Dive Brief:
-
Prime Day set a new record, as shoppers spent $14.2 billion on July 16 and July 17 across various e-commerce sites, up 11% from last year, according to Adobe Analytics data. Mobile shopping drove almost half (49.2%) of that, reaching $7 billion — 18.6% more than last year.
-
Electronics, apparel and furniture, which normally drive nearly half of e-commerce, have seen low single-digit growth so far this year, but Prime Day was a catalyst for those categories, Adobe said. Over the two days, electronics sales rose 61% compared to average daily sales in June. Back-to-school was also a factor: Sales of backpacks, lunchboxes, stationery and other school and office supplies rose 216% across both days compared to June, and children’s apparel sales rose 165%.
-
For non-Amazon retailers, global online sales dropped 1% year over year in the first half of day two, but in the U.S. rose 8%, according to data from 1.5 billion shoppers across Salesforce Commerce Cloud and other Salesforce platforms. On day one, global sales for non-Amazon digital retailers were flat, and rose 3% in the U.S., Salesforce said.
Dive Insight:
Prime Day has always been about discounts, and by now shoppers have come to expect a mid-summer sales event.
“The consumer is basically trained at this point. It seems that there's Black Friday in July, and so people hold out to see what's going to happen around Prime Day for the brands that they're looking to shop,” Michael Wieder, co-founder and president of baby supplies brand Lalo, said by phone.
Lalo sells via its own site as well as through Amazon, and sales spiked during the sale’s two days, especially on Amazon, Wieder said. Shoppers were most active at the very start of the sale, and toward the end, he said. The brand is keeping its summer sale going through Monday.
The Prime Day burst is likely to buoy online retail sales, which rose 4.8% year over year in June and 6.4% in May, according to the U.S. Department of Commerce. Adobe estimates that online spending will grow 8.2% in July to $84.4 billion. For the year up to the end of September, Adobe expects online spending to be up 7.3%.
This year during the event, more consumers avoided big-ticket items, and fewer made multiple purchases, according to Numerator data. Discounts were steep, according to Adobe: Over the two days, electronics peaked at 23% off list price, compared to 14% off last year; apparel was 20% off compared to 12% last year; home goods and furniture were 16% off compared to 9% last year; televisions were 16% off compared to 5% last year and computers were 11% off compared to 8% last year.
E-commerce prices have dropped for nearly two years now, and were down 4.2% year over year in June, according to the Adobe Digital Price Index, which tracks online prices across 18 product categories.
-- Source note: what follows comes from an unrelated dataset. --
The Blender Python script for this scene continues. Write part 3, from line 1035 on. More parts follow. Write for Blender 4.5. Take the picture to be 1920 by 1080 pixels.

Adjusted for inflation, topline spending would be even greater, according to that research.
Shoppers turned to buy now, pay later across the two days for 7.6% of their online spending, amounting to $1.08 billion this year, up 16.4%, Adobe found.
Amazon itself provided few details about its sale, except to say that it was its “biggest Prime Day shopping event ever, with record sales and more items sold during the two-day event than any previous Prime Day event.”